Your task is to quote exactly the run of lines that starts at the line containing "[0.180, 0.200, 0.026]];" and ends at the line containing "[0.200, 0.100, 0.035]];", including both.

== == ==

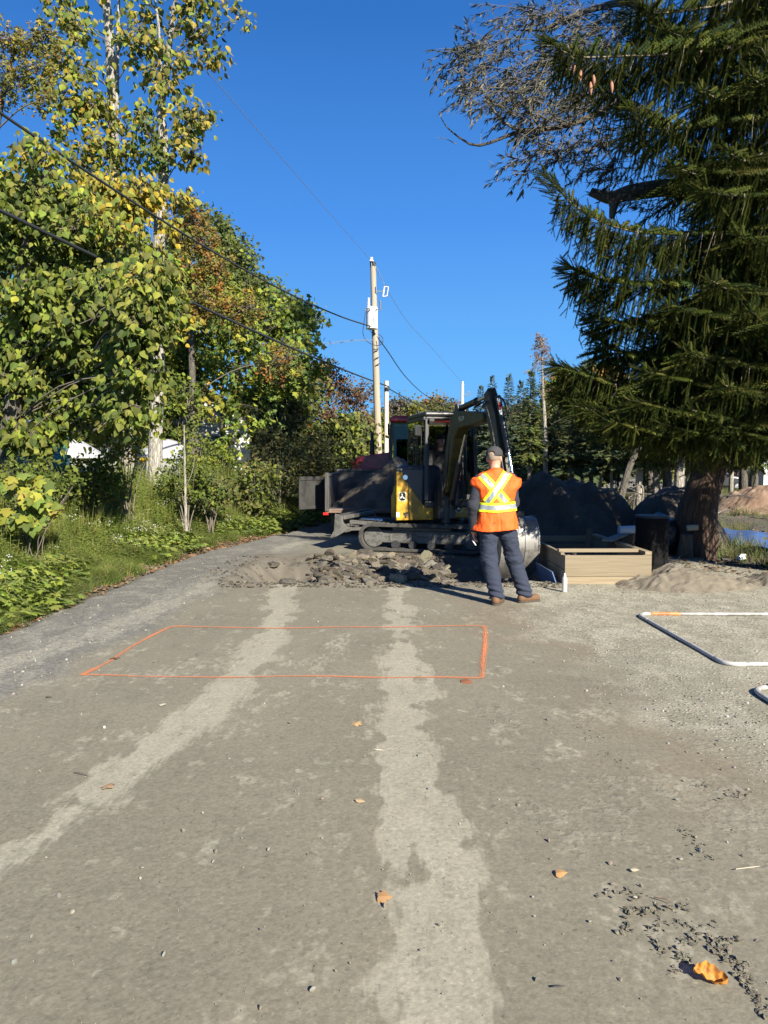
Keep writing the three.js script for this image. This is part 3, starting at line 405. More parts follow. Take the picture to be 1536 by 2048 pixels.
const inBall = (shell = 0.4) => { let d; do d = V(rr(-1, 1), rr(-1, 1), rr(-1, 1)); while (d.lengthSq() > 1 || d.lengthSq() < shell * shell * R()); return d; };
const tintOf = (pal, v = 0.25) => { const c = pick(pal), k = rr(1 - v, 1 + v); return [c[0] * k * rr(0.93, 1.07), c[1] * k, c[2] * k * rr(0.9, 1.1)]; };
const pathAt = (pts, t) => { const f = clamp(t, 0, 0.9999) * (pts.length - 1), k = Math.floor(f); return pts[k].clone().lerp(pts[k + 1], f - k); };
// a broad-leaved tree: stems through given points, limbs to each mass of leaves, twigs and single leaves
function leafyTree(o) {
  seed(o.seed);
  const t = thing(o.name, o.label, 'tree', o.group), base = o.stems[0].pts[0].clone(); t.position.copy(base);
  const loc = (p) => p.clone().sub(base);
  const stems = o.stems.map((s) => s.pts.map(loc));
  for (let i = 0; i < stems.length; i++) mesh('trunk', tube(stems[i], o.stems[i].r, 12, 26, 0.18), o.bark, t);
  const limbs = [], leaves = [];
  for (const b of o.blobs) {
    const c = loc(b.c); let best = null, bd = 1e9;
    for (const s of stems) for (let k = 0.05; k <= 1; k += 0.05) { const p = pathAt(s, k), d = p.distanceTo(c) + 2.2 * Math.max(0, p.y - c.y + 0.25 * Math.hypot(p.x - c.x, p.z - c.z)); if (d < bd) { bd = d; best = p; } }
    if (o.sparse && R() < o.sparse) bd *= 0.3, best.lerp(c, 0.7);
    const mid = best.clone().lerp(c, 0.5).add(V(rn() * 0.12, 0.08 * bd, rn() * 0.12)), lr = (b.lr ?? 0.015) * (o.limb ?? 1);
    const limb = [best, mid, c, c.clone().add(V(c.x - best.x, (c.y - best.y) * 0.4 - 0.1, c.z - best.z).setLength(b.r[0] * 0.7))];
    limbs.push(tube(limb, [lr, lr * 0.75, lr * 0.45, lr * 0.15], 6, 10));
    const k = b.n;
    for (let i = 0; i < k; i++) {
      const d = inBall(b.shell ?? 0.5), p = V(c.x + d.x * b.r[0], c.y + d.y * b.r[1], c.z + d.z * b.r[2]);
      const from = pathAt(limb, rr(0.45, 1)), q = from.clone().lerp(p, 0.55).add(V(0, 0.06, 0));
      limbs.push(tube([from, q, p], [0.007, 0.005, 0.002].map((x) => x * (o.limb ?? 1)), 4));
      const out = V(d.x, d.y * 0.4 - 0.1, d.z).normalize(), pal = b.pal ?? o.pal, m = o.perTwig;
      for (let j = 0; j < m; j++) {
        const lp = p.clone().add(V(rn(), rn() * 0.8 - 0.15, rn()).multiplyScalar(o.spread)); const s = o.size * rr(0.5, 1.25);
        const dir = V(out.x * 0.5 + rn() * 0.9, -(o.droop ?? 0.7) + rn() * 0.6, out.z * 0.5 + rn() * 0.9);
        const nrm = V(out.x * 0.4 + rn() * 1.0 + 0.2, 0.55 + rn() * 0.8, out.z * 0.4 + rn() * 1.0 + 0.15);
        leaves.push([basis(lp, dir, nrm, [s * rr(0.85, 1.1), s, s]), tintOf(pal, o.vary ?? 0.28), lp]);
      }
    }
  }
  mesh('limb', merge(limbs), o.limbMat ?? TWIG, t);
  let rest = leaves;
  if (o.singles) { // the leaves that show largest, one by one
    const near = leaves.slice().sort((a, b) => (b[2].z - a[2].z) + 0.3 * (Math.abs(a[2].x + base.x) - Math.abs(b[2].x + base.x))).slice(0, o.singles), set = new Set(near), mats = new Map();
    rest = leaves.filter((l) => !set.has(l));
    for (const [m, c] of near) { const key = c.map((k) => Math.round(Math.sqrt(k) * 9)).join(); if (!mats.has(key)) { const q = (o.mat ?? M_LEAF).clone(); q.color.setRGB(...c); mats.set(key, q); } const l = mesh('leaf', o.leaf, mats.get(key), t); l.applyMatrix4(m); }
  }
  const crown = copies('crown', o.leaf, o.mat ?? M_LEAF, rest, t);
  return t;
}
let DS = 1;
const blob = (px, py, d, rx, ry, n, extra = {}) => { d *= DS; const m = d / FPX; return { c: P(px, py, d), r: [rx * m, ry * m, (extra.rz ?? Math.min(rx, ry)) * m], n, ...extra }; };
const stem = (r, ...pts) => ({ pts: pts.map(([x, y, d]) => P(x, y, d * DS)), r });
const footed = (s) => { const p = s.pts[0]; p.y = gh(p.x, p.z) - 0.05; return s; };

const LIME = [[0.210, 0.250, 0.022], [0.135, 0.190, 0.020], [0.270, 0.285, 0.028], [0.085, 0.130, 0.018]];
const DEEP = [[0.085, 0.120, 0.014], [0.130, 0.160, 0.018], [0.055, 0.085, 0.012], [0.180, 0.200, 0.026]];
const GOLD = [[0.340, 0.260, 0.018], [0.290, 0.240, 0.026], [0.210, 0.210, 0.030], [0.400, 0.290, 0.020], [0.150, 0.175, 0.028]];
const OLIVE = [[0.150, 0.150, 0.024], [0.200, 0.180, 0.026], [0.100, 0.108, 0.020], [0.280, 0.215, 0.026]];
const RUST = [[0.300, 0.130, 0.025], [0.220, 0.090, 0.022], [0.260, 0.170, 0.030], [0.150, 0.120, 0.030]];
const WINE = [[0.120, 0.055, 0.035], [0.170, 0.075, 0.035], [0.090, 0.050, 0.030], [0.110, 0.095, 0.030], [0.200, 0.100, 0.035]];

DS = 1.28;
// near lime tree at the left edge of the picture
leafyTree({ name: 'linden_tree', label: 'nearest linden tree at the left edge with large drooping green heart-shaped leaves', seed: 11, leaf: LEAF_HEART, size: 0.115, spread: 0.25, perTwig: 12, bark: BARK_DARK, pal: [...DEEP, ...DEEP, ...LIME.slice(0, 2), [0.17, 0.17, 0.03]], droop: 0.95, singles: 300, vary: 0.4, sparse: 0.7,
  stems: [footed(stem([0.17, 0.15, 0.125, 0.10, 0.06, 0.02], [0, 1130, 9.6], [14, 900, 9.6], [42, 690, 9.6], [52, 520, 9.6], [74, 390, 9.6], [115, 300, 9.6]))],
  blobs: (() => { seed(1111); const l = []; const add = (x, y, d, r, n, e) => l.push(blob(x, y, d, r, r * 0.72, n, { shell: 0.3, rz: 46, ...e }));
    for (let i = 0; i < 190; i++) { const u = R(), v = R(), x = mix(-50, 345, u), y = mix(300, 900, v), top = 318 + Math.max(0, x - 110) * 1.05 + 22 * Math.sin(x * 0.07), low = 880 - 0.35 * Math.max(0, x - 150); if (y < top || y > low) continue; if (fbm(x * 0.014 + 3, y * 0.014, 2) < 0.355) continue; const d = x > 250 ? rr(8.3, 8.9) : rr(9.1, 10.1); add(x, y, d, rr(26, 48), Math.round(rr(7, 15)), y < top + 60 ? { pal: [...LIME, ...OLIVE] } : R() < 0.12 ? { pal: [...LIME, GOLD[2]] } : {}); }
    return l; })() });
DS = 1.5;
// two tall trees behind it, yellowing
leafyTree({ name: 'linden_tree', label: 'tall yellow-green linden with a pale straight trunk, left of the forked one', seed: 12, leaf: LEAF_HEART, size: 0.14, spread: 0.25, perTwig: 9, bark: BARK_LINDEN, pal: [...LIME, ...GOLD.slice(2), ...OLIVE], droop: 0.9, vary: 0.3,
  stems: [footed(stem([0.17, 0.155, 0.145, 0.135, 0.13, 0.12, 0.105, 0.085, 0.05], [258, 1010, 12.5], [256, 880, 12.5], [250, 650, 12.5], [236, 420, 12.5], [228, 290, 12.5], [224, 155, 12.5], [214, 20, 12.5], [205, -120, 12.5], [200, -300, 12.5])), stem([0.045, 0.04, 0.02], [234, 230, 12.5], [236, 60, 12.4], [240, -60, 12.4])],
  blobs: [blob(120, 30, 12.3, 34, 36, 16), blob(160, 60, 12.2, 40, 30, 16), blob(130, 110, 12.1, 46, 34, 18), blob(175, 150, 12.1, 40, 36, 16), blob(110, 180, 12.2, 46, 36, 18), blob(150, 205, 12.1, 44, 24, 14), blob(190, 215, 12, 40, 36, 18), blob(215, 225, 12, 34, 28, 12), blob(270, 60, 12.1, 40, 34, 16), blob(290, 110, 12.1, 34, 30, 12), blob(300, 40, 12.3, 30, 26, 10), blob(285, 240, 12, 36, 30, 14), blob(200, 290, 12, 50, 34, 20), blob(170, 330, 12, 50, 36, 22), blob(255, 320, 12, 40, 34, 18), blob(190, 400, 10.6, 66, 48, 60, { pal: GOLD }), blob(190, 455, 10.4, 60, 30, 40, { pal: GOLD }), blob(270, 385, 10.6, 52, 38, 44, { pal: GOLD }), blob(240, 430, 10.5, 44, 32, 34, { pal: GOLD }), blob(120, 250, 12, 34, 26, 9), blob(250, 470, 11.8, 60, 40, 24, { pal: LIME }), blob(300, 600, 11.5, 60, 40, 20, { pal: GOLD }), blob(120, -60, 12.2, 80, 60, 20), blob(260, -60, 12.2, 80, 60, 20), blob(350, 640, 11.8, 50, 36, 16, { pal: GOLD })] });
leafyTree({ name: 'linden_tree', label: 'tall forked linden standing right of the other tall tree, yellow and olive leaves', seed: 13, leaf: LEAF_HEART, size: 0.14, spread: 0.25, perTwig: 9, bark: BARK_LINDEN, pal: [...OLIVE, ...OLIVE, ...LIME, [0.3, 0.22, 0.03], [0.055, 0.065, 0.02]], droop: 0.9, vary: 0.3,
  stems: [footed(stem([0.20, 0.17, 0.155, 0.145, 0.135, 0.12, 0.11, 0.095, 0.075, 0.045, 0.02], [310, 1020, 12], [311, 900, 12], [316, 700, 12], [315, 548, 12], [321, 434, 12], [326, 375, 12], [328, 292, 12], [322, 228, 12], [334, 123, 12], [350, 5, 12], [365, -150, 12])), stem([0.05, 0.045, 0.035, 0.02], [318, 470, 12], [305, 420, 12], [283, 345, 12], [276, 300, 12]), stem([0.035, 0.03, 0.015], [322, 228, 12], [318, 60, 11.9], [300, -60, 11.9])],
  blobs: [blob(370, 20, 11.9, 30, 26, 10), blob(385, 60, 11.9, 32, 24, 11), blob(430, 100, 11.8, 20, 18, 4), blob(425, 55, 11.8, 22, 14, 4), blob(435, 10, 11.9, 36, 18, 6), blob(480, 35, 11.8, 24, 12, 4), blob(430, 118, 11.8, 22, 10, 5), blob(365, 120, 11.8, 34, 22, 12), blob(310, 150, 11.8, 34, 28, 12), blob(300, 85, 11.9, 34, 30, 12), blob(330, 180, 11.7, 30, 20, 10), blob(375, 225, 11.6, 36, 32, 18), blob(405, 245, 11.5, 24, 18, 9), blob(395, 300, 11.5, 26, 22, 10), blob(360, 280, 11.5, 30, 26, 11), blob(300, 270, 11.6, 34, 34, 16, { pal: DEEP }), blob(330, 325, 11.6, 26, 16, 6, { pal: DEEP }), blob(385, 5, 11.9, 24, 20, 7), blob(350, -60, 11.9, 80, 50, 24), blob(300, 400, 11.6, 40, 26, 14, { pal: GOLD }), blob(360, 400, 11.6, 26, 18, 6, { pal: GOLD }), blob(340, 470, 11.5, 34, 26, 10, { pal: GOLD }), blob(270, 550, 11.3, 56, 50, 22, { pal: LIME }), blob(330, 530, 11.4, 30, 30, 9, { pal: LIME })] });
DS = 1;
DS = 1.6;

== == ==

THE COMPLETED TASK ->
const DEEP = [[0.085, 0.120, 0.014], [0.130, 0.160, 0.018], [0.055, 0.085, 0.012], [0.180, 0.200, 0.026]];
const GOLD = [[0.340, 0.260, 0.018], [0.290, 0.240, 0.026], [0.210, 0.210, 0.030], [0.400, 0.290, 0.020], [0.150, 0.175, 0.028]];
const OLIVE = [[0.150, 0.150, 0.024], [0.200, 0.180, 0.026], [0.100, 0.108, 0.020], [0.280, 0.215, 0.026]];
const RUST = [[0.300, 0.130, 0.025], [0.220, 0.090, 0.022], [0.260, 0.170, 0.030], [0.150, 0.120, 0.030]];
const WINE = [[0.120, 0.055, 0.035], [0.170, 0.075, 0.035], [0.090, 0.050, 0.030], [0.110, 0.095, 0.030], [0.200, 0.100, 0.035]];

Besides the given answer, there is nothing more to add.